-- START OF Records for the task --

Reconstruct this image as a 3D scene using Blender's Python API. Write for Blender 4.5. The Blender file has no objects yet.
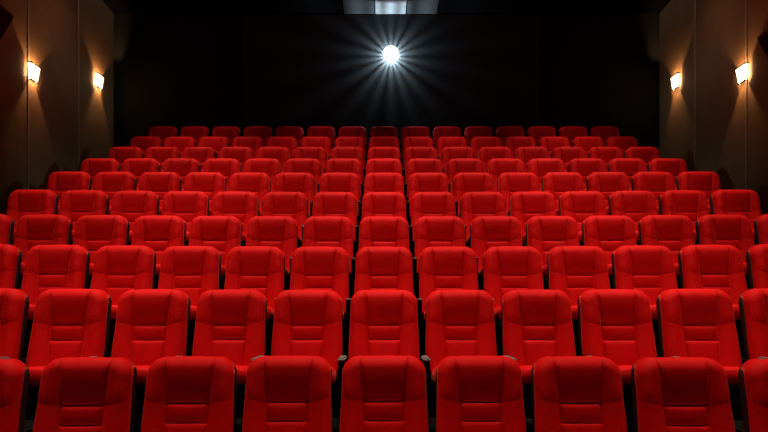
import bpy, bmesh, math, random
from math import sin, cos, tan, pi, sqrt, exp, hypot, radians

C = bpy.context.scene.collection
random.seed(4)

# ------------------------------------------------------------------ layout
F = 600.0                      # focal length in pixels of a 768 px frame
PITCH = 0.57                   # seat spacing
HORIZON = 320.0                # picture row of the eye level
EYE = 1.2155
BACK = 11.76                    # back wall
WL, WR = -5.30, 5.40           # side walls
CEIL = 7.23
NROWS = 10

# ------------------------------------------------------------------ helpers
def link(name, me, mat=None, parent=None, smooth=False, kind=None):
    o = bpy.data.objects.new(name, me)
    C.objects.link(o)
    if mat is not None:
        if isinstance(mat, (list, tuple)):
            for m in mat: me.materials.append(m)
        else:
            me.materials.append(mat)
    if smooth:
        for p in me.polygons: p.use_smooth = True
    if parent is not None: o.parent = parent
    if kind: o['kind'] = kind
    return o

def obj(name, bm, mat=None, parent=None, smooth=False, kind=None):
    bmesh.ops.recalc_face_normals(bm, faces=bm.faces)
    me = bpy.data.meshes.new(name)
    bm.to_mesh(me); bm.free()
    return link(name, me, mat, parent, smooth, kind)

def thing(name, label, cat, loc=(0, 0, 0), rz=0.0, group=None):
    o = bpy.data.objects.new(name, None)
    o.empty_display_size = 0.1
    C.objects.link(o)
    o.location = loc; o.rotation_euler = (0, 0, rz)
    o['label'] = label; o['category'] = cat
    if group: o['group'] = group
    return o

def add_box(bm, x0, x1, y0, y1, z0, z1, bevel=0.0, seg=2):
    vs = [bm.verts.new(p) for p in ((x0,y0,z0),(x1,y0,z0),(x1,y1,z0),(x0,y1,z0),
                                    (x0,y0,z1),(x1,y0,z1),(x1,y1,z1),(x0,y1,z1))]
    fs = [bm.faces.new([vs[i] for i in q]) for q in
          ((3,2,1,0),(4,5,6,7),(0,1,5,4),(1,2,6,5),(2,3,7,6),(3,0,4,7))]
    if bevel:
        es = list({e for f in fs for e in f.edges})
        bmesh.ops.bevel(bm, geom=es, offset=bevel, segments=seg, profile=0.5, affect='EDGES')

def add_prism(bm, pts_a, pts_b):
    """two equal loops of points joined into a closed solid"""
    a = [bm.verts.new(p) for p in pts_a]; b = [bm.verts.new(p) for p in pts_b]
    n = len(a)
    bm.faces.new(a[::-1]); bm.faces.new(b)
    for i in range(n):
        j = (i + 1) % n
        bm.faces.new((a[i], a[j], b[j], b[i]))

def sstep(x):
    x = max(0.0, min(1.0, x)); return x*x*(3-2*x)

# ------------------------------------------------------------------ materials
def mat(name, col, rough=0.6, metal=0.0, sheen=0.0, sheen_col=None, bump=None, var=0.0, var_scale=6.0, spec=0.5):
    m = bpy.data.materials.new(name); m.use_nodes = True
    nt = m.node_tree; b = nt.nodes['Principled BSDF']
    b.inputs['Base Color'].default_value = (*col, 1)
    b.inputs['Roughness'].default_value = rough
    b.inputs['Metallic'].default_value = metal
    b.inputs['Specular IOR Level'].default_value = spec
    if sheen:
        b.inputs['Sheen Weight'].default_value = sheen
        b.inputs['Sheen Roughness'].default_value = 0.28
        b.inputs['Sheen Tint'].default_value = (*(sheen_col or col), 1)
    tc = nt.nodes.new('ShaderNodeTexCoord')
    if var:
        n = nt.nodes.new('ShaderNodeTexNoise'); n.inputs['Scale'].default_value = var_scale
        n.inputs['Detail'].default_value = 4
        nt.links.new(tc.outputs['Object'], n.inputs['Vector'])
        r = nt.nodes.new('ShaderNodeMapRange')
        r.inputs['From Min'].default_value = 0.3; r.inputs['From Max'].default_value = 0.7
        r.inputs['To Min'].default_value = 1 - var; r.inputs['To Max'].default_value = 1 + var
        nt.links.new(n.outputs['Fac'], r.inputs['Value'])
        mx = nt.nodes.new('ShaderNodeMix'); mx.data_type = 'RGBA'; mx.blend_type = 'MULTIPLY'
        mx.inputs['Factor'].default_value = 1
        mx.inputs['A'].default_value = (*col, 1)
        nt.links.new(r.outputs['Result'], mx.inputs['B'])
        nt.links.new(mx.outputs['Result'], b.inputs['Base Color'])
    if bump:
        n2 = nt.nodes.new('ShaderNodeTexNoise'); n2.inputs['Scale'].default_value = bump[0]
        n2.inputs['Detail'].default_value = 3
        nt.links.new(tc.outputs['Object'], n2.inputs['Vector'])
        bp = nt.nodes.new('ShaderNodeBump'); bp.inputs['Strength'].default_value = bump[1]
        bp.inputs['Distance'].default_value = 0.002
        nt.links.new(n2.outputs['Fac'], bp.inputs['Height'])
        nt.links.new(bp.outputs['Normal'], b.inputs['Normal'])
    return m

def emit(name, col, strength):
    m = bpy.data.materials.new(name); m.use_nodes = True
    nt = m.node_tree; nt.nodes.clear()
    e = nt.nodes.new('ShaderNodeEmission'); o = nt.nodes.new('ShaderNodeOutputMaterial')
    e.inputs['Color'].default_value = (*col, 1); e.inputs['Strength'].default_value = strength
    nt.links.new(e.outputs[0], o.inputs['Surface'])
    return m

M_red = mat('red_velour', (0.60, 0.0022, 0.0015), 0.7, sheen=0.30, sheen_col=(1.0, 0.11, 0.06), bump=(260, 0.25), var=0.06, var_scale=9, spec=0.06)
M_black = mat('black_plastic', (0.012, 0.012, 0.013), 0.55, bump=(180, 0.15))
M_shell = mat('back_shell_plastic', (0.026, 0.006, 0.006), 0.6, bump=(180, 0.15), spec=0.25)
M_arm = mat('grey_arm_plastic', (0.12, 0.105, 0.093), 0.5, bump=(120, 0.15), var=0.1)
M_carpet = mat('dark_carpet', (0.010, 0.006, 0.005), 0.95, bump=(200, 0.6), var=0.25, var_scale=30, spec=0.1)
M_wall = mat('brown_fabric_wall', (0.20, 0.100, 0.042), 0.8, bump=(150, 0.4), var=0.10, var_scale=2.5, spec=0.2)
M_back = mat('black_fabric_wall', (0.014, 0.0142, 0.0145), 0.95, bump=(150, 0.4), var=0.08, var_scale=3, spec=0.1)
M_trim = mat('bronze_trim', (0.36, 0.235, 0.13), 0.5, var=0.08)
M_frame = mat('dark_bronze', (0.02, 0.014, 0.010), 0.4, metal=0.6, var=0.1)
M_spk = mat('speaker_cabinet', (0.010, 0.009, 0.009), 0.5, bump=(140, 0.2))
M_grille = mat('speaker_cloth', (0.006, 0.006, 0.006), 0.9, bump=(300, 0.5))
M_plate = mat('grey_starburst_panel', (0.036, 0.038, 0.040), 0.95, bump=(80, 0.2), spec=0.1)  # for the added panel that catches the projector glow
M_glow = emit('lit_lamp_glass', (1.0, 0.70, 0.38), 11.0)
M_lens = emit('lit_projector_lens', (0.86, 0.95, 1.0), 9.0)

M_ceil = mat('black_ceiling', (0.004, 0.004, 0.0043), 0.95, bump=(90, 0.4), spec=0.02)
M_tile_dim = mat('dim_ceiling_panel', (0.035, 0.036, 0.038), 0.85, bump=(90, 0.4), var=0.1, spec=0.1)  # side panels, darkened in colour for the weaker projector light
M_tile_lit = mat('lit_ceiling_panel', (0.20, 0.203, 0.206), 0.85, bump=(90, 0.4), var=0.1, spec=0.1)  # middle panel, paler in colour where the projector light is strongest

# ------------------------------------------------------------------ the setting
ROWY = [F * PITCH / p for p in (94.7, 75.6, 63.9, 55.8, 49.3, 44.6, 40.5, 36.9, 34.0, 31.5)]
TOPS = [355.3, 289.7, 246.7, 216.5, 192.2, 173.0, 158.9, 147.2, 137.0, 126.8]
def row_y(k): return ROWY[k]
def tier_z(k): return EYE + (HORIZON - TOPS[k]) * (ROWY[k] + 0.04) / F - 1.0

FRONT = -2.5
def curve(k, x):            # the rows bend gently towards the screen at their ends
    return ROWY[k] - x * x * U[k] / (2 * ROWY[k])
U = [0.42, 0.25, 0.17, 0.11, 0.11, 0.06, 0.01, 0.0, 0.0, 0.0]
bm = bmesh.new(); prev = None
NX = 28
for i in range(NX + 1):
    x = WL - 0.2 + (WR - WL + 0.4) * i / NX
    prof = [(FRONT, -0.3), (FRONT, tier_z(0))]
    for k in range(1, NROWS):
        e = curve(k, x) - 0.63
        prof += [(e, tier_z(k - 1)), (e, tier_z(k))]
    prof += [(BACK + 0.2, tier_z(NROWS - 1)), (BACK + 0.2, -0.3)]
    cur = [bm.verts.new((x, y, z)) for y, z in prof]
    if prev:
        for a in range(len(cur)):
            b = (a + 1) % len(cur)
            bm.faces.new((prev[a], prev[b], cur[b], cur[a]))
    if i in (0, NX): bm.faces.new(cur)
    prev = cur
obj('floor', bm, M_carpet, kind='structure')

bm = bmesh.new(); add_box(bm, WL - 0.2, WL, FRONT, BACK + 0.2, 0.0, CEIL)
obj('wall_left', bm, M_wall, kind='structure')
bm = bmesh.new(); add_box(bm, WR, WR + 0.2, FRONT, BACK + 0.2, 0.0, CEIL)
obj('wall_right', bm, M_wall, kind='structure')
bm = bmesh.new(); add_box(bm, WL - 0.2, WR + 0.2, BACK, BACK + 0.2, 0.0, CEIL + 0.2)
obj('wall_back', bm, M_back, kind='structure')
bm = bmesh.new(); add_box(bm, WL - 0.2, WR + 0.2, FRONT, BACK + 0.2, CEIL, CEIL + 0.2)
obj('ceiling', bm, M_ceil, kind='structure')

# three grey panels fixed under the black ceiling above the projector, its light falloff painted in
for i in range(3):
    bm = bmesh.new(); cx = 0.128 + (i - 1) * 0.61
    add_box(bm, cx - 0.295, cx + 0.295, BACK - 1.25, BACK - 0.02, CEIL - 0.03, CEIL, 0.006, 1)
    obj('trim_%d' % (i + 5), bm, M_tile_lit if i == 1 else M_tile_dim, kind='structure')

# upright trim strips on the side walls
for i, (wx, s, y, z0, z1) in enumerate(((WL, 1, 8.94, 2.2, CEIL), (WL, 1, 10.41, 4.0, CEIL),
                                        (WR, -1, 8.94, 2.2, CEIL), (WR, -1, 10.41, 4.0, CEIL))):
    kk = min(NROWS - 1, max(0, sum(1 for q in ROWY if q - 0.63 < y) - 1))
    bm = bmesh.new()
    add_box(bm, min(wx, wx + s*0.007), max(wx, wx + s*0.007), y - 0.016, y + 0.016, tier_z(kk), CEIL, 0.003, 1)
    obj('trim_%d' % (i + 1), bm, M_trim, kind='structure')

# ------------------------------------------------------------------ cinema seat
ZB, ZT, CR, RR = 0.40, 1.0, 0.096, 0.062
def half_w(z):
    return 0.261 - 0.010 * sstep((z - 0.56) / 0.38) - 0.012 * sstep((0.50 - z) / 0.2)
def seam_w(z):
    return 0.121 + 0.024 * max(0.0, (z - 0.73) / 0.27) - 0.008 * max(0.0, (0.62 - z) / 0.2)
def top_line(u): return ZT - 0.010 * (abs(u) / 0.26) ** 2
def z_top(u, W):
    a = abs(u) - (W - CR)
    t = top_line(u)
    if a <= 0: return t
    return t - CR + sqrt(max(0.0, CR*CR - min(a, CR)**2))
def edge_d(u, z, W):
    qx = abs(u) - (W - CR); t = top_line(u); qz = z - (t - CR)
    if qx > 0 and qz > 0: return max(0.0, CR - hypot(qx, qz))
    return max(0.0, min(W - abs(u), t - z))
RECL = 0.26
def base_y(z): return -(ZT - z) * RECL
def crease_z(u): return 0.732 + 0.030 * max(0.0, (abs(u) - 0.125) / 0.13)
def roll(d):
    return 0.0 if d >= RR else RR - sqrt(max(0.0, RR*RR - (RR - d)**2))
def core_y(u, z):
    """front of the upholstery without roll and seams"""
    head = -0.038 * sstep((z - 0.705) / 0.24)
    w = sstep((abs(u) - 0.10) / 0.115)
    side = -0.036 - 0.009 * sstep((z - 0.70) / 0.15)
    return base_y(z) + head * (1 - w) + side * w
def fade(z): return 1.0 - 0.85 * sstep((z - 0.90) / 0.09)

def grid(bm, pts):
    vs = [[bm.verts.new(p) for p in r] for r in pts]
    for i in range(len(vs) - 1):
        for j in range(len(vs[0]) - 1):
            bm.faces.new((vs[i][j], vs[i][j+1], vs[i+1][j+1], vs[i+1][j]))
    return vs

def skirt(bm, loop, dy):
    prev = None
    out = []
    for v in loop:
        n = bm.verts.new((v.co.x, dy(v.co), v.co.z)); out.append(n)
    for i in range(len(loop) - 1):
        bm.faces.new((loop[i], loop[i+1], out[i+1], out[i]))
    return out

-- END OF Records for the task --
-- START OF Records for the task --

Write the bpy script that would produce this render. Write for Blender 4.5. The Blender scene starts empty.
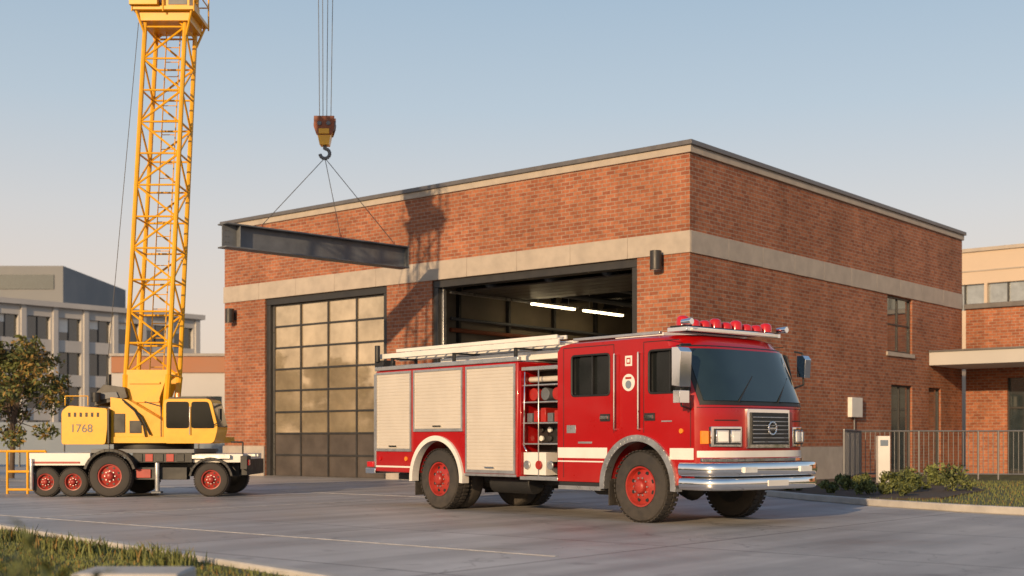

-- END OF Records for the task --

◆ What you have to do
Any pictures should be left out. Reproduce every line from the one holding "Reconstruct this image" down to the one holding "random.seed(4)", both of those lines included.

◆ Output
Reconstruct this image as a 3D scene using Blender's Python API. Write for Blender 4.5. The Blender file has no objects yet.
import bpy, bmesh, math, random
from math import sin, cos, tan, pi, sqrt, exp, hypot, radians

C = bpy.context.scene.collection
random.seed(4)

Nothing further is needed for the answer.